Il nuovo anno è stato inaugurato in Ungheria con l’entrata in vigore della nuova Carta Costituzionale, redatta dall'ampia maggioranza parlamentare del partito Fidesz. Forti critiche sono state sollevate, oltre che dalla popolazione, anche dai partner, europei e non: la Commissione UE, il FMI, e la paladina della democrazia Hillary Clinton, che si sono detti molto preoccupati della svolta ungherese, definita autarchica ed illiberale.
Come sempre accade, dietro questi aggettivi si nasconde la paura dell'Occidente per qualsiasi voce si levi contro il sistema liberalcapitalista imposto al mondo. Vediamo perché il caso ungherese costituisce un'eccezione a questa regola e quali sono le cause di tanto allarme.
La nuova Costituzione, la prima promulgata dopo la caduta del muro di Berlino, ha inserito tra i principi fondamentali alcuni concetti che suonano inaccettabili alle orecchie dei padroni del mondo: si parla espressamente di Dio, di tutela dell’embrione e di riconoscimento della sola unione in matrimonio fra uomo e donna.

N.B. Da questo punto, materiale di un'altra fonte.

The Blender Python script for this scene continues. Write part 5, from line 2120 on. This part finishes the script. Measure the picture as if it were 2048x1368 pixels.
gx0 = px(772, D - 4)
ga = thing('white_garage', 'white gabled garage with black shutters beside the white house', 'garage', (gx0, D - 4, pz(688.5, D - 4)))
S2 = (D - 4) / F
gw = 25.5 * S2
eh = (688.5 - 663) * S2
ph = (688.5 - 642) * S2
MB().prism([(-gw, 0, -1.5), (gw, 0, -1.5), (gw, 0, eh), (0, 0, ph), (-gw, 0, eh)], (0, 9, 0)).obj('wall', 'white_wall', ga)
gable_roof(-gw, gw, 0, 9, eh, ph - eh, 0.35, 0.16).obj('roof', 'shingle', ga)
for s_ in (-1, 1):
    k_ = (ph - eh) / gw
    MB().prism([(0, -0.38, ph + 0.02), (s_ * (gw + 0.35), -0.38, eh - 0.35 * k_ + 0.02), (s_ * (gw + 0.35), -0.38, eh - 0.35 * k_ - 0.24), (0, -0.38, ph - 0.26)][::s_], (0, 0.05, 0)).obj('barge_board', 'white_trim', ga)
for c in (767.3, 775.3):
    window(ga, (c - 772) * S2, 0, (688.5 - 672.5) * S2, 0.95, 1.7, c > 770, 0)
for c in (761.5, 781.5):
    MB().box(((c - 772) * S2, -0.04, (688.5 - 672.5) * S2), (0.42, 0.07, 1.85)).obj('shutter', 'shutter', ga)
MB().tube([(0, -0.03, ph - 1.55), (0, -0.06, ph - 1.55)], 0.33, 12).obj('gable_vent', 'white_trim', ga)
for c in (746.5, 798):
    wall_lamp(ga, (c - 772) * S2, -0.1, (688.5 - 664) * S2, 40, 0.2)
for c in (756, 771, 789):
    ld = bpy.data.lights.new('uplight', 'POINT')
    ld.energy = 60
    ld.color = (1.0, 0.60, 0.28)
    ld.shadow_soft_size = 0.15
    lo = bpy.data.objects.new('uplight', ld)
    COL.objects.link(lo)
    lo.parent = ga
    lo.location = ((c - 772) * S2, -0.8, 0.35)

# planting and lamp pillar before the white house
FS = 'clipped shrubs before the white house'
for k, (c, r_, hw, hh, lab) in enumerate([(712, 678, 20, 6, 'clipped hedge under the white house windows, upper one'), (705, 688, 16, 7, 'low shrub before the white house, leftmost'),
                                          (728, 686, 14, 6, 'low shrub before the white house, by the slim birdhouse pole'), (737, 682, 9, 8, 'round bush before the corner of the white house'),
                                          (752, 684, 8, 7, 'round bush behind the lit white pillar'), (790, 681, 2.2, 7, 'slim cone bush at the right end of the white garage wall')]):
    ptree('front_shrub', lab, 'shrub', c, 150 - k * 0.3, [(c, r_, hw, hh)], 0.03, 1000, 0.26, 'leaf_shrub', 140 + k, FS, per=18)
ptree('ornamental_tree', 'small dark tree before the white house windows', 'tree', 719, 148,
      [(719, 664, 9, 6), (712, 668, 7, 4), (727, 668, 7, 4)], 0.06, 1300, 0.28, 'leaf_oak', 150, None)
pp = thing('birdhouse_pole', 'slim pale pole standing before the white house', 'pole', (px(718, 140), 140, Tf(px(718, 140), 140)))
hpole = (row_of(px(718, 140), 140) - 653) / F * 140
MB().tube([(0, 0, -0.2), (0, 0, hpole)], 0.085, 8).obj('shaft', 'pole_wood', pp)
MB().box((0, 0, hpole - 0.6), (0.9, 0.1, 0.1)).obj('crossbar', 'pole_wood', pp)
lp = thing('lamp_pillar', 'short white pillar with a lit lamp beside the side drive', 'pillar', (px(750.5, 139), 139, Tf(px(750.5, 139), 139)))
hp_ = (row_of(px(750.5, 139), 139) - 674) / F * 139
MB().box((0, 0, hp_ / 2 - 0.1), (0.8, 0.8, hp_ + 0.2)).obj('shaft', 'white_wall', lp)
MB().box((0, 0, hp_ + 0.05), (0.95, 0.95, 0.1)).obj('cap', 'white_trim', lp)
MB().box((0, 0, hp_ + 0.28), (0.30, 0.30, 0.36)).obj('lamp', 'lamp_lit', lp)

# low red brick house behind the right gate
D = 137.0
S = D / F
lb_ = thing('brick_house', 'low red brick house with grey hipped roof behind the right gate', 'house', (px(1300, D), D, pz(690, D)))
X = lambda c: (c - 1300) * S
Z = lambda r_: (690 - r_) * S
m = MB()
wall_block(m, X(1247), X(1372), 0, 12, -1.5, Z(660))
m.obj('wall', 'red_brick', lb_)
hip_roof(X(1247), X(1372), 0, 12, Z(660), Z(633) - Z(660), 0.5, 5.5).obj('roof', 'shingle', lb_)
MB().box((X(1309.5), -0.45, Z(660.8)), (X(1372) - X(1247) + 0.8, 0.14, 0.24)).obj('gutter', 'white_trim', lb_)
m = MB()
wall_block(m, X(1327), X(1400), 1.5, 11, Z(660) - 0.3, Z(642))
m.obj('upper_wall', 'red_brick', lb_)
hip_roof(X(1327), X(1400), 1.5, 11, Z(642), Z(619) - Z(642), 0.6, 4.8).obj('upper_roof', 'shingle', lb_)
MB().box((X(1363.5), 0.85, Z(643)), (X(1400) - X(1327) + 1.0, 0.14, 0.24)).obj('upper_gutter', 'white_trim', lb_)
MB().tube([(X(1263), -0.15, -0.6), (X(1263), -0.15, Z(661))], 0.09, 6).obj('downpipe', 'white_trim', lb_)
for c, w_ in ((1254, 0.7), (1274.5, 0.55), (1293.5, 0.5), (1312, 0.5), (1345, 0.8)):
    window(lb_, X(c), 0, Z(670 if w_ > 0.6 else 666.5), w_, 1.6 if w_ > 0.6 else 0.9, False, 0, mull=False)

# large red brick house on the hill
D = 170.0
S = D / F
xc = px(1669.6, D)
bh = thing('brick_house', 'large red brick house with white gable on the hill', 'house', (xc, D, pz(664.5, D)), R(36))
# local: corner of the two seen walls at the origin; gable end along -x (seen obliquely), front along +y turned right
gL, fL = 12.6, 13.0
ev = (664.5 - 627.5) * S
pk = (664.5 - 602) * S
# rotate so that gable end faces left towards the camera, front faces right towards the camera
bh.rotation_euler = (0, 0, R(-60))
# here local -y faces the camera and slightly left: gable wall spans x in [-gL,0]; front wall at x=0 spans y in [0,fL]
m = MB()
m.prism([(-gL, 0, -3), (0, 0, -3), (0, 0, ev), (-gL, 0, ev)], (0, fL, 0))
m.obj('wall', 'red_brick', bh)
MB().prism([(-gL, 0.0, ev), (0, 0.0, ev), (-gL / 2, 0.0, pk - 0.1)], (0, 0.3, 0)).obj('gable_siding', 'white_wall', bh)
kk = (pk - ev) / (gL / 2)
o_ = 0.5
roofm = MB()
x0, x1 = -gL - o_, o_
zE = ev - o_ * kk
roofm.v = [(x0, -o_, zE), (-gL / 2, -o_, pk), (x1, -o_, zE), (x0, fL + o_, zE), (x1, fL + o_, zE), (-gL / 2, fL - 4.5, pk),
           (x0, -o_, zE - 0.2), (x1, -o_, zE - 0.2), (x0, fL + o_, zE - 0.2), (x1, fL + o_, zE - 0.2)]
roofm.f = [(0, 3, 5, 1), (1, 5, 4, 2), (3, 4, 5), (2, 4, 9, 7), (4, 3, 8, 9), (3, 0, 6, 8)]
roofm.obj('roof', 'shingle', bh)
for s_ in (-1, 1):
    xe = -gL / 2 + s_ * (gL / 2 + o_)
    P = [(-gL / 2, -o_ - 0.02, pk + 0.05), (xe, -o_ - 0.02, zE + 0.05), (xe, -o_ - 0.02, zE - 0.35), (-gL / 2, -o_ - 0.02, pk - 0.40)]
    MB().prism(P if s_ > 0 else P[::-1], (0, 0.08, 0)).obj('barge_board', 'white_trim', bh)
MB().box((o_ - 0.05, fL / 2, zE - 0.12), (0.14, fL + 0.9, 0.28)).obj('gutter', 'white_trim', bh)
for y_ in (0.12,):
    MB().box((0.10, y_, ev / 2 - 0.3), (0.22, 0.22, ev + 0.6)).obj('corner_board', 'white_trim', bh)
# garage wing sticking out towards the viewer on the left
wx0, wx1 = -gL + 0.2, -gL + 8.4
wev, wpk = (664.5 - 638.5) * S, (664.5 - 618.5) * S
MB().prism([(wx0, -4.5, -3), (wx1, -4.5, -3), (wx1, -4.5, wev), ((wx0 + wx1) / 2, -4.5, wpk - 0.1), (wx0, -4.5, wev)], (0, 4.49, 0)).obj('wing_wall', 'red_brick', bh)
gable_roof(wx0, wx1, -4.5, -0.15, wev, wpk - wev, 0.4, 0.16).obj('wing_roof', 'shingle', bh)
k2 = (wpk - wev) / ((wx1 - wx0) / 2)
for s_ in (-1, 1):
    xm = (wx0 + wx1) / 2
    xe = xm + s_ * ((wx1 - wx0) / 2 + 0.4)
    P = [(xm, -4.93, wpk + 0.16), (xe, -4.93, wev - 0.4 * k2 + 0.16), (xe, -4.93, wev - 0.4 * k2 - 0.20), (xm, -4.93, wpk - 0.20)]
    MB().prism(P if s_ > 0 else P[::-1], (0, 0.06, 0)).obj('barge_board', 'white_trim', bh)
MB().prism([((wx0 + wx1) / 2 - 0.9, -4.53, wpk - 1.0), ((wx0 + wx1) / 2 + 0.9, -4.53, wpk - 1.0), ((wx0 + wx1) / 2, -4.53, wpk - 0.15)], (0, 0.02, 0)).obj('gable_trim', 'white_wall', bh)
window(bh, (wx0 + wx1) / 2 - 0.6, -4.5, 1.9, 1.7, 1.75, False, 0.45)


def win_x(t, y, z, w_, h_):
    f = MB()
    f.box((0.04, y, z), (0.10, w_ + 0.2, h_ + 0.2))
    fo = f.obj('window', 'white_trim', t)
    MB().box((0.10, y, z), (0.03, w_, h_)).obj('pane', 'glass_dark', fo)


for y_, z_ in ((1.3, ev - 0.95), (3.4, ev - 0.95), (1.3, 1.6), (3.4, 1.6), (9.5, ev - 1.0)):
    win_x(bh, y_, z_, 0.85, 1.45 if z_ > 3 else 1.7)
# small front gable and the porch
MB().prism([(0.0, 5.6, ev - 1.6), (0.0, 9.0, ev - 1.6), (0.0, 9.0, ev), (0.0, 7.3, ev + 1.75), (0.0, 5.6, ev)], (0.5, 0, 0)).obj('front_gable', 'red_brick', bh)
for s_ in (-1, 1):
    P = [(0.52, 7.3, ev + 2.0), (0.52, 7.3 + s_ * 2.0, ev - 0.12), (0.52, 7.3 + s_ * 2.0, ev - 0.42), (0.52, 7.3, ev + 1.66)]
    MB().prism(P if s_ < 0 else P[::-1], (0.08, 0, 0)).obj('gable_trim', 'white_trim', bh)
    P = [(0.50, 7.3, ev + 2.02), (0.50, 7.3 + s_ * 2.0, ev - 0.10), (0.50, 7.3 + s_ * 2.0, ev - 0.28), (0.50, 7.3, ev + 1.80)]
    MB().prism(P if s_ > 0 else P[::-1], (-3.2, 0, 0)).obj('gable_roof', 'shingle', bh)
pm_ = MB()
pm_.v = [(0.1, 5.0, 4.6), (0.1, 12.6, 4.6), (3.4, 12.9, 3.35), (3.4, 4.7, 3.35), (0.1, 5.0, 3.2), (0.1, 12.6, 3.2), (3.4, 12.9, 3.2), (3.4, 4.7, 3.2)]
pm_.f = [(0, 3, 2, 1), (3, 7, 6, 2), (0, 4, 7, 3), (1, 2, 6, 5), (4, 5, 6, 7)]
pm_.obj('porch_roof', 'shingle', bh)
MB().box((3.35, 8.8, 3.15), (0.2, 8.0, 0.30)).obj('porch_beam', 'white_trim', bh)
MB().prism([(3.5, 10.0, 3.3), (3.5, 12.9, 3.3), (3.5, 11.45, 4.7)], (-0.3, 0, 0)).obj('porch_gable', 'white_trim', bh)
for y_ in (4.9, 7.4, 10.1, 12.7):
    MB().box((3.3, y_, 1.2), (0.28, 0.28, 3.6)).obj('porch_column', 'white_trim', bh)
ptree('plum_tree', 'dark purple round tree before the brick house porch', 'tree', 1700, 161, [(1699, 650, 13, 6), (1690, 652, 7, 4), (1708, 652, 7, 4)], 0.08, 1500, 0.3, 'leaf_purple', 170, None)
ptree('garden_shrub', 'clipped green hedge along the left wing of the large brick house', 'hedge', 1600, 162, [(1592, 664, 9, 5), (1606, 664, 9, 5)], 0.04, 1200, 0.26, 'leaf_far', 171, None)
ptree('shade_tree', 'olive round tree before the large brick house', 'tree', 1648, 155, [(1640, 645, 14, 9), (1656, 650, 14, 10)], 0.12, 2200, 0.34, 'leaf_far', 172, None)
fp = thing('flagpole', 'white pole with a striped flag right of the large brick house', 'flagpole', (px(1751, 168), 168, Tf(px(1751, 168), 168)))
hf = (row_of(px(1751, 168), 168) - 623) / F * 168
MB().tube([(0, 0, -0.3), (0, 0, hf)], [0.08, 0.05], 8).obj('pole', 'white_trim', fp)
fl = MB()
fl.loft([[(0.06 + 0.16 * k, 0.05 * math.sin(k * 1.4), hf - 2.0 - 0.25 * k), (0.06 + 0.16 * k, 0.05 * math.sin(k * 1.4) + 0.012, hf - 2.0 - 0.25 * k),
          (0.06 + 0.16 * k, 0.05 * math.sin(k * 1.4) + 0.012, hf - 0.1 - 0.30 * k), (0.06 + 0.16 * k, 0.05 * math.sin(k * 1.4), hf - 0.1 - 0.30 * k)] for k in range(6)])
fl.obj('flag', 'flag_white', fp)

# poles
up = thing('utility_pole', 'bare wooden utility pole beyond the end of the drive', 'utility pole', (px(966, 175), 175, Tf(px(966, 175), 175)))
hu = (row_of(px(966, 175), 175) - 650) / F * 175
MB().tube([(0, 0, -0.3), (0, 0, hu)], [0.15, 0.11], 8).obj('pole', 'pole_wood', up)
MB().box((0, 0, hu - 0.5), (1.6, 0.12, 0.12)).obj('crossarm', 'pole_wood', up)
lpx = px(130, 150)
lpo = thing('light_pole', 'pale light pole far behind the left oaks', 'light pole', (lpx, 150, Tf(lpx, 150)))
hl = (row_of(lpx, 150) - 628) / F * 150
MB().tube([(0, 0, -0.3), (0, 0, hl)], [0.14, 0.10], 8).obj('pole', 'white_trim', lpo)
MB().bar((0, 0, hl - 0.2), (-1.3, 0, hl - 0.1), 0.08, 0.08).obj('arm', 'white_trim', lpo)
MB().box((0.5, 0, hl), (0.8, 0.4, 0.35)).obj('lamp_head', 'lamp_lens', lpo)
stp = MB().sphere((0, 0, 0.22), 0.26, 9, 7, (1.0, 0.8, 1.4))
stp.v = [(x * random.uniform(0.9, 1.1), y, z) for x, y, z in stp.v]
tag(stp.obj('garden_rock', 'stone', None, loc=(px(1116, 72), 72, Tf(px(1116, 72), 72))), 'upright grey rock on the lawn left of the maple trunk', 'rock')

A preoccupare però l'Occidente sono le politiche finanziare ed economiche messe in campo dal governo di Budapest: il premier Orban, infatti, ha deciso di non rinnovare il prestito concesso nel 2008 dal FMI, per non costringere il suo paese a sottostare ai pesanti compromessi stabiliti dall'organismo internazionale. Al contrario il primo ministro ha emanato una serie di provvedimenti rivoluzionari: ristatalizzazione dei fondi pensione, imposizione di una tassazione onerosa per i grandi gruppi stranieri operanti nel paese magiaro e limitazione dei poteri della Banca Centrale Europea. La risposta dell’Europa non è tardata ad arrivare con la sospensione dei negoziati per il prestito di 15 miliardi richiesto per risanare il bilancio statale. A questa decisione si sono aggiunte le minacce di sospensione dall' Unione Europea.
Per farla breve, l'Ungheria ha deciso di alzare la voce e di non cedere alle richieste internazionali, non curandosi delle pressioni internazionali ma, al contrario, seguendo quella che è stata definita la via islandese: impugnare il proprio debito come arma di ricatto.
Ad Est si è alzato un vento nuovo, a noi il compito di soffiare perché diventi tempesta e coinvolga tutta l'Europa.